Oude Testament

Nieuwe Testament

Ezechiël 20:31-38 BasisBijbel (BB)

31. Jullie zijn helemaal bedorven door de offers die jullie brengen. Want jullie offeren zelfs je kinderen aan die walgelijke afgoden. Zou Ik jullie dan nu raad willen geven, volk van Israël? Ik zweer bij Mijzelf, zegt de Heer, dat Ik jullie geen raad zal geven.

32. Jullie wilden hetzelfde zijn als de andere volken, met goden van hout en steen. Maar dat zal niet gebeuren!"

33. "Ik zweer bij Mijzelf, zegt de Heer, dat Ik op een geweldige en machtige manier over jullie zal heersen. En Ik zal mijn straf uitstorten.

34. Ik zal jullie verzamelen uit de landen waarheen Ik jullie had weggejaagd.

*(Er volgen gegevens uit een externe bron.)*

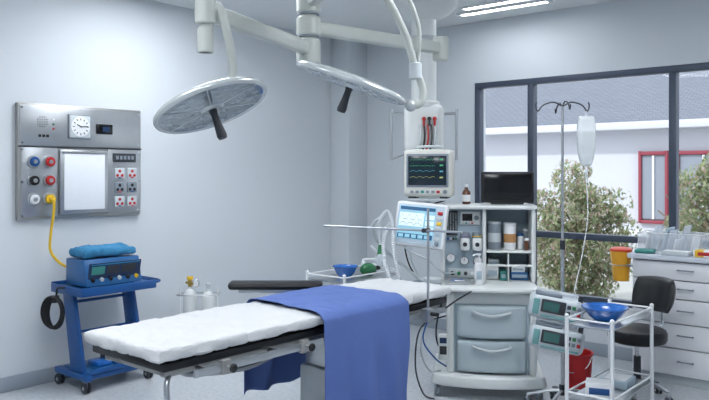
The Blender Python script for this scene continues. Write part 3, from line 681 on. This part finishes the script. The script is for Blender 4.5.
# ---------------------------------------------------------------- surgical lights
def lamps():
    C=pt(-.297,4.7); t=thing('surgical_light','ceiling mounted twin surgical light with cream jointed arms','surgical light',(C.x,C.y,ZC))
    b=B(); b.lathe([(.09,-.12),(.17,-.08),(.2,-.0)],armm,Matrix.Translation((C.x,C.y,ZC))); b.cyl((C.x,C.y,2.30),(C.x,C.y,3.0),.055,armm,seg=28)
    part(b,'ceiling_mount',t,world=True)
    for (z0,z1,r) in ((2.29,2.46,.078),(2.475,2.60,.078),(2.62,2.78,.078)):
        b=B(); b.cyl((C.x,C.y,z0),(C.x,C.y,z1),r,armm,bev=.012,seg=28); b.cyl((C.x,C.y,z0-.008),(C.x,C.y,z0+.004),r*.9,mgrey,seg=28); part(b,'hub_joint',t,world=True)
    def arm(p0,p1,w,h,name='horizontal_arm'):
        p0=Vector(p0);p1=Vector(p1); d=p1-p0; L=d.length; a=math.degrees(math.atan2(d.y,d.x)); tilt=-math.degrees(math.asin(d.z/L))
        b=B(T(p0.x,p0.y,p0.z,ry=tilt,rz=a)); b.box(0,L,-w/2,w/2,-h/2,h/2,armm,min(w,h)*.25,seg=3); part(b,name,t,world=True)
    J1=pt(-.737,3.6)
    arm((C.x,C.y,2.395),(J1.x,J1.y,2.395),.075,.085)
    b=B(); b.cyl((J1.x,J1.y,2.19),(J1.x,J1.y,2.75),.028,armm,bev=.006); b.cyl((J1.x,J1.y,2.33),(J1.x,J1.y,2.46),.052,armm,bev=.008); b.cyl((J1.x,J1.y,2.19),(J1.x,J1.y,2.31),.04,armm,bev=.004); part(b,'arm_joint',t,world=True)
    J2=pt(.65,5.5); arm((C.x,C.y,2.535),(J2.x,J2.y,2.535),.08,.09)
    b=B(); b.cyl((J2.x,J2.y,2.44),(J2.x,J2.y,2.62),.06,armm,bev=.01); part(b,'arm_joint',t,world=True)
    J3=pt(.06,3.85); arm((C.x,C.y,2.70),(J3.x,J3.y,2.70),.07,.08)
    b=B(); b.cyl((J3.x,J3.y,2.58),(J3.x,J3.y,2.76),.045,armm,bev=.008); part(b,'arm_joint',t,world=True)
    def lamp(c,n,R,yoke,hl=.15):
        c=Vector(c); n=Vector(n).normalized(); M=align(c,n)
        b=B(M); b.lathe([(0.0,-.05),(R*.3,-.048),(R*.6,-.040),(R*.85,-.030),(R*.95,-.022),(R*.99,-.012),(R,-.002),(R*.99,.008),(R*.96,.014),(R*.925,.011),(R*.91,.004),(0,.004)],lampm,seg=64)
        h=part(b,'lamp_head',t,world=True,ang=50)
        b=B(M); b.lathe([(R*.2,.012),(R*.5,.011),(R*.915,.007)],lens,seg=64,cap=False); part(b,'lens',h,world=True)
        b=B(M); b.lathe([(.05,.014),(.055,.026),(R*.2,.020),(R*.22,.010)],lampm,seg=32); part(b,'centre_hub',h,world=True)
        for k in range(6):
            a=k*60+10; b=B(M@T(rz=a)); b.box(R*.2,R*.92,-.004,.004,.006,.0135,lampm,.002); part(b,'lens_rib',h,world=True)
        led=None
        for (rr,k) in ((R*.37,6),(R*.56,12),(R*.77,24)):
            for i in range(k):
                a=2*math.pi*(i+.5)/k+rad(10); LM=ROOT[t].inverted()@M@Matrix.Translation((rr*math.cos(a),rr*math.sin(a),.0108-.003*(rr/R)))
                if led is None:
                    b=B(); b.lathe([(R*.072,0),(R*.065,.003),(R*.045,.002),(R*.02,.0005)],ledm,seg=14); led=finish(b,'led_module'); o=led
                else:
                    o=led.copy(); S.collection.objects.link(o)
                o.parent=h; o.matrix_local=LM
        b=B(M); b.lathe([(.022,.02),(.018,.05),(.02,hl*.6),(.026,hl),(.022,hl+.015),(.0,hl+.018)],dgrey,seg=20); part(b,'handle',h,world=True)
        b=B(); b.tube(yoke,.021,armm,seg=14,n=8); e=Vector(yoke[-1]); b.ball(e,.032,lampm); b.ball(yoke[0],.03,armm); part(b,'lamp_yoke',t,world=True)
    lamp(pt(-.727,3.7,1.93),(.39,.10,-.90),.30,[pt(-.737,3.6,2.25),pt(-.68,3.6,2.42),pt(-.635,3.62,2.30),pt(-.615,3.68,2.12),pt(-.64,3.7,2.02)],.16)
    R2=.318
    lamp(pt(-.02,4.0,2.085),(-.29,-.185,-.94),R2,[pt(.06,3.85,2.60),pt(.16,3.9,2.55),pt(.27,3.95,2.36),pt(.335,4.0,2.17),pt(.375,4.02,2.06),pt(.365,4.02,1.98),pt(.31,4.02,1.965)],.15)
    b=B(); b.tube([pt(.11,3.85,2.72),pt(.24,3.9,2.62),pt(.345,3.95,2.4),pt(.345,4.0,2.18)],.012,armm,seg=12,n=8); b.cyl(pt(.335,4.0,2.11),pt(.335,4.0,2.2),.035,lgrey,bev=.006); part(b,'lamp_yoke',t,world=True)
lamps()
# ---------------------------------------------------------------- iv pole
def ivpole():
    p=pt(1.4,4.9); t=thing('iv_pole','slender steel drip stand with hooks on wheeled base','iv pole',p,YAW)
    b=B()
    for k in range(5):
        a=2*math.pi*k/5+.3; b.tube([(0,0,.13),(.1*math.cos(a),.1*math.sin(a),.12),(.23*math.cos(a),.23*math.sin(a),.085)],.011,steel,seg=8)
    b.cyl((0,0,.1),(0,0,.17),.022,dgrey); part(b,'base',t)
    for k in range(5):
        a=2*math.pi*k/5+.3; caster(t,.23*math.cos(a),.23*math.sin(a),.028,.09)
    b=B(); b.cyl((0,0,.12),(0,0,1.1),.0125,steel,seg=14); b.cyl((0,0,1.08),(0,0,1.14),.018,dgrey); b.cyl((0,0,1.1),(0,0,2.06),.009,steel,seg=14); part(b,'pole',t)
    for s in (-1,1):
        b=B(); b.tube([(0,0,2.04),(s*.06,0,2.07),(s*.13,0,2.05),(s*.165,0,2.01),(s*.18,0,2.04),(s*.175,0,2.07)],.005,dgrey,seg=8); part(b,'hook',t)
    for s in (-1,1):
        b=B(); b.tube([(0,0,2.04),(0,s*.06,2.07),(0,s*.13,2.05),(0,s*.165,2.01),(0,s*.18,2.04)],.005,dgrey,seg=8); part(b,'hook',t)
    q=pt(1.4+.16,4.9,0); g=thing('iv_bag','clear plastic infusion bag with drip chamber hanging from hook','iv bag',(q.x,q.y,2.0),YAW)
    def f(w,d): return Vector((w.x*(-.45*max(0,-w.z/.17)**2-.15*max(0,w.z/.17)**4),w.y*.5*(1-(w.z/.17)**2),0))
    b=B(); b.rbox((0,0,-.19),(.125,.044,.34),.021,mat('fluid_bag',(232,238,240),.08,alpha=.62,coat=.8),.012,f); b.cyl((0,0,-.035),(0,0,.01),.006,clearp); part(b,'bag',g)
    b=B(); b.rbox((0,0,-.23),(.10,.034,.20),.016,mat('bag_fluid',(200,212,218),.05,alpha=.5),.02); part(b,'bag_fluid',g)
    b=B(); b.cyl((0,0,-.355),(0,0,-.38),.009,white); b.cyl((0,0,-.38),(0,0,-.44),.012,clearp); b.cyl((0,0,-.44),(0,0,-.46),.006,white); part(b,'drip_chamber',g)
    b=B(); b.tube([(0,0,-.46),(.01,0,-.7),(-.03,-.01,-.95),(-.08,-.05,-1.12),(-.1,-.07,-1.19)],.0035,white,seg=6,n=10); part(b,'drip_line',g)
    tl=mat('pump_teal',(110,160,160),.4); pc=mat('pump_casing',(194,203,208),.4)
    for i,(h,lab) in enumerate(((.63,'grey-blue infusion pump with dark display clamped on drip stand'),(.43,'grey-blue infusion pump clamped below another on drip stand'))):
        q=pt(1.4,4.9,h); u=thing('infusion_pump',lab,'infusion pump',q,YAW-14)
        M=T(-.01,0,0,ry=9)
        b=B(M); b.rbox((-.045,-.11,.07),(.35,.16,.16),.04,pc,.018); b.box(-.195,-.155,-.199,-.19,.02,.12,tl,.003); b.box(-.14,.10,-.197,-.19,.010,.022,tl,.002); part(b,'casing',u)
        b=B(M); b.box(-.145,.01,-.200,-.188,.04,.125,dgrey,.006); b.box(-.13,-.03,-.202,-.199,.055,.112,mat('pump_lcd',(50,90,88),.2,emit=.2),.0); part(b,'display',u)
        b=B(M); b.box(-.19,-.02,-.175,-.11,.14,.168,mgrey,.008); b.cyl((-.19,-.15,.172),(.07,-.15,.172),.015,clearp); b.cyl((-.02,-.15,.172),(.11,-.15,.172),.006,white); b.box(.08,.11,-.17,-.13,.135,.182,dgrey,.005); part(b,'syringe_holder',u)
        for k in range(6):
            b=B(M); x=.030+.032*(k%3); z=.06+.038*(k//3); b.box(x-.012,x+.012,-.199,-.188,z-.012,z+.012,[dgrey,mgrey,red,dgrey,grn,mgrey][k],.004); part(b,'button',u)
        b=B(); b.box(-.03,.03,-.04,-.0,.04,.1,dgrey,.006); part(b,'clamp',u)
ivpole()
# ---------------------------------------------------------------- trolleys and bowls
def bowl(name,label,loc,r,h,m=blueb):
    b=B(); b.lathe([(r*.45,0),(r*.5,.0),(r*.75,h*.35),(r*.93,h*.8),(r,h),(r*1.06,h+.004),(r*1.06,h-.002),(r*.97,h-.006),(r*.9,h*.78),(r*.72,h*.36),(r*.45,.012),(0,.010)],m,seg=40)
    return single(b,name,label,'bowl',loc)
def stand(x0,x1,y0,y1,h,shelf,label,name='instrument_trolley'):
    cx,cy=(x0+x1)/2,(y0+y1)/2; t=thing(name,label,'trolley',(cx,cy,0)); hx,hy=(x1-x0)/2,(y1-y0)/2
    for sx in(-1,1):
        for sy in(-1,1):
            b=B(); b.cyl((sx*hx,sy*hy,.08),(sx*hx,sy*hy,h+.05),.0125,white,seg=12); b.ball((sx*hx,sy*hy,h+.05),.014,white); part(b,'leg',t); caster(t,sx*hx,sy*hy,.03,.09)
    for z,nm in ((h,'top_shelf'),(shelf,'lower_shelf')):
        b=B(); b.box(-hx,hx,-hy,hy,z-.012,z,steel,.003)
        for q in (((-hx,-hy),(hx,-hy)),((-hx,hy),(hx,hy)),((-hx,-hy),(-hx,hy)),((hx,-hy),(hx,hy))):
            b.tube([(*q[0],z+.035),(*q[1],z+.035)],.006,white,sm=False)
        part(b,nm,t)
stand(-1.90,-1.62,4.24,4.93,.67,.22,'white tubular steel trolley with bowl near drip stand')
bowl('wash_bowl','bright blue plastic bowl on white trolley',(-1.765,4.50,.672),.135,.08)
q=pt(1.62,5.30); b=B(); b.lathe([(.085,0),(.09,.005),(.11,.28),(.118,.285),(.115,.295),(.106,.29),(.086,.012),(0,.012)],red); b.tube([(-.11,0,.27),(-.09,-.05,.20),(0,-.1,.16),(.09,-.05,.2),(.11,0,.27)],.004,steel,seg=6); single(b,'waste_bucket','small red plastic bucket standing on floor behind trolley','bucket',q)
b=B(); b.box(-.08,.08,-.06,.06,0,.09,paper,.005); b.box(-.06,.06,-.061,-.058,.02,.06,blue,.001); single(b,'glove_box','white glove carton on trolley lower shelf','carton',(-1.76,4.40,.221),20)
b=B(); b.box(-.09,.09,-.1,.1,0,.05,bgrey,.006); b.box(-.07,.07,-.08,.08,.05,.053,paper,.001); single(b,'dressing_pack','flat blue-grey dressing pack on trolley lower shelf','pack',(-1.76,4.70,.221),4)
stand(-4.12,-3.72,4.25,4.95,.74,.25,'white tubular trolley behind operating table')
bowl('wash_bowl','blue plastic bowl on trolley behind operating table',(-3.93,4.50,.742),.10,.085)
b=B(); b.ball((0,0,.055),.055,grn,(1,1.3,1)); b.cyl((0,.06,.06),(0,.10,.07),.018,dgrey); single(b,'breathing_bag','green rubber breathing bag on trolley','breathing bag',(-3.80,4.64,.742),-30)
b=B(); b.tube([(0,0,.02),(.07,.03,.03),(.07,-.04,.06),(0,-.06,.05),(-.06,-.02,.09),(.02,.04,.1),(.06,.0,.16),(.02,-.03,.22)],.013,white,n=12,corr=1); single(b,'tubing_bundle','pale corrugated tubing bundle on trolley','tubing',(-3.92,4.82,.756))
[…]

Ik zal jullie op een geweldige en machtige manier verzamelen. En Ik zal mijn straf uitstorten.

35. Ik zal jullie meenemen naar de woestijn van de volken. Daar zal Ik over jullie rechtspreken. Jullie zullen oog in oog met Mij staan.

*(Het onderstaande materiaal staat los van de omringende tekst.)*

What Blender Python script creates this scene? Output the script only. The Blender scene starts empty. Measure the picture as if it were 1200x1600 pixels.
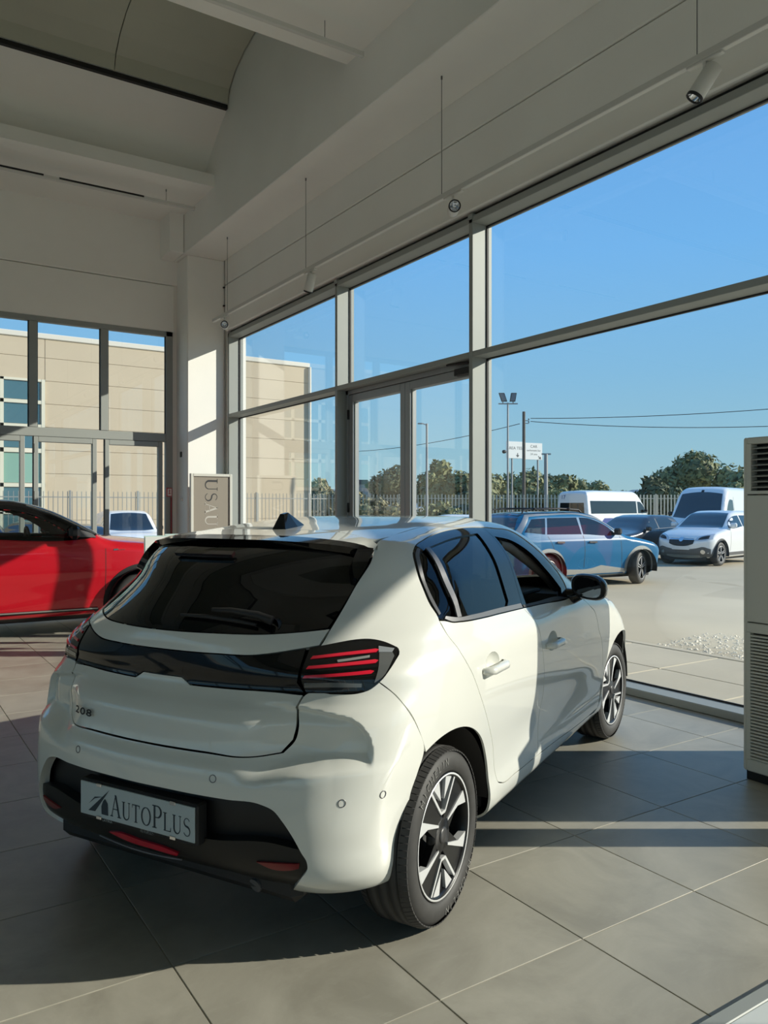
import bpy, bmesh, math, random
import numpy as np
from mathutils import Vector, Matrix, geometry
from math import sin, cos, pi, radians, atan, atan2, sqrt, hypot
random.seed(7); rng = np.random.default_rng(7)
scene = bpy.context.scene
COL = scene.collection

# ------------------------------------------------------------------ camera
EYE = 1.46
YAW = atan(806 / 1230.0)                       # clockwise from +Y (the glazed front runs along +Y)
cam_data = bpy.data.cameras.new('camera')
cam_data.sensor_fit = 'HORIZONTAL'
cam_data.sensor_width = 36.0
cam_data.lens = 36.0 * 1230.0 / 1200.0
cam_data.shift_y = -8.0 / 1200.0
cam_data.clip_end = 3000
cam = bpy.data.objects.new('camera', cam_data)
cam.location = (0, 0, EYE)
cam.rotation_euler = (radians(90), 0, -YAW)
COL.objects.link(cam)
scene.camera = cam

# ------------------------------------------------------------------ sky, sun, exposure
world = bpy.data.worlds.new('sky'); scene.world = world
world.use_nodes = True
wn = world.node_tree; wn.nodes.clear()
w_out = wn.nodes.new('ShaderNodeOutputWorld'); w_bg = wn.nodes.new('ShaderNodeBackground')
w_tc = wn.nodes.new('ShaderNodeTexCoord'); w_sep = wn.nodes.new('ShaderNodeSeparateXYZ')
w_ramp = wn.nodes.new('ShaderNodeValToRGB')
SKY_STRENGTH = .93
cr = w_ramp.color_ramp
cr.elements[0].position = 0.0; cr.elements[0].color = (.40, .60, .66, 1)
cr.elements[1].position = 1.0; cr.elements[1].color = (.10, .30, .70, 1)
for pos_, c_ in ((.07, (.33, .58, .72)), (.16, (.255, .54, .81)), (.30, (.19, .50, .93)), (.5, (.14, .40, .86))):
    e_ = cr.elements.new(pos_); e_.color = (*c_, 1)
wn.links.new(w_tc.outputs['Generated'], w_sep.inputs[0])
wn.links.new(w_sep.outputs['Z'], w_ramp.inputs[0])
wn.links.new(w_ramp.outputs[0], w_bg.inputs[0])
w_bg.inputs[1].default_value = SKY_STRENGTH
wn.links.new(w_bg.outputs[0], w_out.inputs[0])

SUN_DIR = Vector((.8368, -.5476, .413)).normalized()     # towards the sun
sun_data = bpy.data.lights.new('sun', 'SUN')
sun_data.energy = 5.8
sun_data.angle = radians(.53)
sun_data.color = (1.0, .93, .80)
sun = bpy.data.objects.new('sun', sun_data); COL.objects.link(sun)
sun.rotation_euler = SUN_DIR.to_track_quat('Z', 'Y').to_euler()
sun.location = (40, -26, 22)

vs = scene.view_settings
vs.view_transform = 'Standard'; vs.look = 'None'
vs.exposure = 0.13; vs.gamma = 1.0; vs.use_curve_mapping = False
scene.cycles.max_bounces = 12
scene.cycles.diffuse_bounces = 8
scene.cycles.glossy_bounces = 5
scene.cycles.transmission_bounces = 6
scene.cycles.transparent_max_bounces = 24
scene.cycles.caustics_reflective = False
scene.cycles.caustics_refractive = False
scene.cycles.sample_clamp_indirect = 4.0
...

36. Net zoals Ik heb rechtgesproken over jullie voorouders in de woestijn van Egypte, zo zal Ik ook over jullie rechtspreken, zegt de Heer.

37. Een herder laat zijn schapen één voor één onder zijn staf doorgaan als ze de stal ingaan[ , om ze te tellen en om te zien of elk schaap gezond is ]. Zo zal Ik ook jullie één voor één beoordelen. Ik zal kijken wie zich aan mijn verbond heeft gehouden en wie niet.

38. De mensen die koppig en ongehoorzaam tegen Mij zijn geweest en zich niet aan mijn verbond hebben gehouden, zal Ik apart zetten. Ik zal hen wel weghalen uit het land waar zij van Mij als vreemdelingen moesten wonen, maar Ik zal hen niet terugbrengen naar het land Israël. Jullie zullen beseffen dat Ik de Heer ben.